» Task brief:
Every line of the material is to be quoted verbatim, minus the pictures.

» Given data:
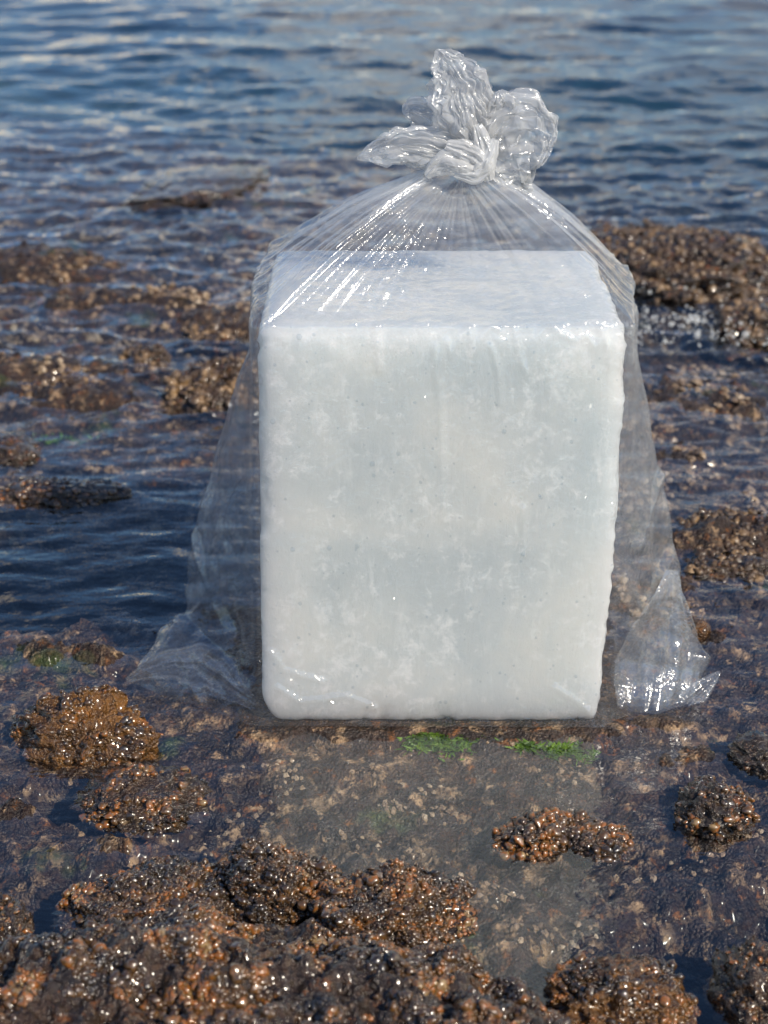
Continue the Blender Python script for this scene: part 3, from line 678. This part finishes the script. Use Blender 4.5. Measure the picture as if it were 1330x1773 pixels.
def add_growth(root, V, F, n, rmed, name='bead', units=None, meshes=None, limit=300, seed=0, keep=None, mat=None, spread=0.45, rmax=0.0052, rest='bead_crust', minpx=5.0, fill=0.62, patch=None):
    """growths on a rock: the largest in view as parts, the rest joined"""
    r = np.random.default_rng(seed + 900); units = units or BEADS; meshes = meshes or BEAD_ME; mat = mat or M['bead']
    if patch is not None: keep = lambda c, nn: ((nn[:, 2] > -0.1) & (c[:, 2] > WL - 0.004) & (fbm(c * 26, 3, 470 + seed) > patch)).astype(float)
    keep = keep or (lambda c, nn: ((nn[:, 2] > -0.1) & (c[:, 2] > WL - 0.006)).astype(float))
    if F.shape[1] == 4: F = np.vstack([F[:, [0, 1, 2]], F[:, [0, 2, 3]]])
    P, Nn = sample_surface(V, F, n, r, keep)
    rad = np.clip(r.lognormal(math.log(rmed), spread, n), rmed * 0.4, rmax)
    k = thin(P, rad, fill); P, Nn, rad = P[k], Nn[k], rad[k]
    Nn = Nn + np.array([0, 0, 0.4]); Rm = frames(Nn, r)
    px, py, zc = project(P); size = 2 * rad * FPX / zc
    vis = (px > -10) & (px < 1340) & (py > -10) & (py < 1785) & (np.einsum('ij,ij->i', Nn, np.array([0, 0, CAM_H]) - P) > 0)
    o = np.argsort(-(size * vis)); single = [i for i in o[:limit] if vis[i] and size[i] > minpx]
    ss = set(single); restI = np.array([i for i in range(len(P)) if i not in ss], int)
    org = np.array(root.location)
    from mathutils import Matrix
    for i in single:
        b = bpy.data.objects.new(name, meshes[i % len(meshes)]); COL.objects.link(b); b.parent = root
        Mx = np.eye(4); Mx[:3, :3] = Rm[i] * rad[i]; Mx[:3, 3] = P[i] - org
        b.matrix_local = Matrix(Mx.tolist())
    for q in range(1):
        if len(restI) == 0: break
        parts_V, parts_F, off_ = [], [], 0
        for m in range(len(units)):
            I = restI[restI % len(units) == m]
            if len(I) == 0: continue
            UV, UF = units[m]
            vv = np.einsum('nij,kj->nki', Rm[I] * rad[I][:, None, None], UV) + P[I][:, None, :]
            ff = UF[None] + (np.arange(len(I)) * len(UV))[:, None, None] + off_
            parts_V.append(vv.reshape(-1, 3)); parts_F.append(ff.reshape(-1, 3)); off_ += len(I) * len(UV)
        ob = obj(rest, mesh_np(rest, np.vstack(parts_V) - org, np.vstack(parts_F), mat, smooth=(mat is not M['barnacle'])), root); ob['kind'] = 'stuff'

def rock(name, label, c, dims, seed, mat, sub=5, group=None, rough=1.0, cat='rock'):
    V, F = ICO[sub]; V = V.copy(); r = np.random.default_rng(seed)
    f = 1 + 0.30 * fbm(V * 1.1 + seed * 3.1, 2, seed) + rough * (0.16 * fbm(V * 2.6 + seed, 4, seed + 3, 0.55, True) + 0.05 * fbm(V * 9, 3, seed + 7))
    P = V * f[:, None] * np.array(dims); a = r.uniform(-0.5, 0.5); ca, sa = math.cos(a), math.sin(a)
    P = P @ np.array([[ca, -sa, 0], [sa, ca, 0], [0, 0, 1]]).T
    o = obj(name, mesh_np(name, P, F, mat), loc=c); tag(o, label, cat, group)
    return o, P + np.array(c), F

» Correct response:
Continue the Blender Python script for this scene: part 3, from line 678. This part finishes the script. Use Blender 4.5. Measure the picture as if it were 1330x1773 pixels.
def add_growth(root, V, F, n, rmed, name='bead', units=None, meshes=None, limit=300, seed=0, keep=None, mat=None, spread=0.45, rmax=0.0052, rest='bead_crust', minpx=5.0, fill=0.62, patch=None):
    """growths on a rock: the largest in view as parts, the rest joined"""
    r = np.random.default_rng(seed + 900); units = units or BEADS; meshes = meshes or BEAD_ME; mat = mat or M['bead']
    if patch is not None: keep = lambda c, nn: ((nn[:, 2] > -0.1) & (c[:, 2] > WL - 0.004) & (fbm(c * 26, 3, 470 + seed) > patch)).astype(float)
    keep = keep or (lambda c, nn: ((nn[:, 2] > -0.1) & (c[:, 2] > WL - 0.006)).astype(float))
    if F.shape[1] == 4: F = np.vstack([F[:, [0, 1, 2]], F[:, [0, 2, 3]]])
    P, Nn = sample_surface(V, F, n, r, keep)
    rad = np.clip(r.lognormal(math.log(rmed), spread, n), rmed * 0.4, rmax)
    k = thin(P, rad, fill); P, Nn, rad = P[k], Nn[k], rad[k]
    Nn = Nn + np.array([0, 0, 0.4]); Rm = frames(Nn, r)
    px, py, zc = project(P); size = 2 * rad * FPX / zc
    vis = (px > -10) & (px < 1340) & (py > -10) & (py < 1785) & (np.einsum('ij,ij->i', Nn, np.array([0, 0, CAM_H]) - P) > 0)
    o = np.argsort(-(size * vis)); single = [i for i in o[:limit] if vis[i] and size[i] > minpx]
    ss = set(single); restI = np.array([i for i in range(len(P)) if i not in ss], int)
    org = np.array(root.location)
    from mathutils import Matrix
    for i in single:
        b = bpy.data.objects.new(name, meshes[i % len(meshes)]); COL.objects.link(b); b.parent = root
        Mx = np.eye(4); Mx[:3, :3] = Rm[i] * rad[i]; Mx[:3, 3] = P[i] - org
        b.matrix_local = Matrix(Mx.tolist())
    for q in range(1):
        if len(restI) == 0: break
        parts_V, parts_F, off_ = [], [], 0
        for m in range(len(units)):
            I = restI[restI % len(units) == m]
            if len(I) == 0: continue
            UV, UF = units[m]
            vv = np.einsum('nij,kj->nki', Rm[I] * rad[I][:, None, None], UV) + P[I][:, None, :]
            ff = UF[None] + (np.arange(len(I)) * len(UV))[:, None, None] + off_
            parts_V.append(vv.reshape(-1, 3)); parts_F.append(ff.reshape(-1, 3)); off_ += len(I) * len(UV)
        ob = obj(rest, mesh_np(rest, np.vstack(parts_V) - org, np.vstack(parts_F), mat, smooth=(mat is not M['barnacle'])), root); ob['kind'] = 'stuff'

def rock(name, label, c, dims, seed, mat, sub=5, group=None, rough=1.0, cat='rock'):
    V, F = ICO[sub]; V = V.copy(); r = np.random.default_rng(seed)
    f = 1 + 0.30 * fbm(V * 1.1 + seed * 3.1, 2, seed) + rough * (0.16 * fbm(V * 2.6 + seed, 4, seed + 3, 0.55, True) + 0.05 * fbm(V * 9, 3, seed + 7))
    P = V * f[:, None] * np.array(dims); a = r.uniform(-0.5, 0.5); ca, sa = math.cos(a), math.sin(a)
    P = P @ np.array([[ca, -sa, 0], [sa, ca, 0], [0, 0, 1]]).T
    o = obj(name, mesh_np(name, P, F, mat), loc=c); tag(o, label, cat, group)
    return o, P + np.array(c), F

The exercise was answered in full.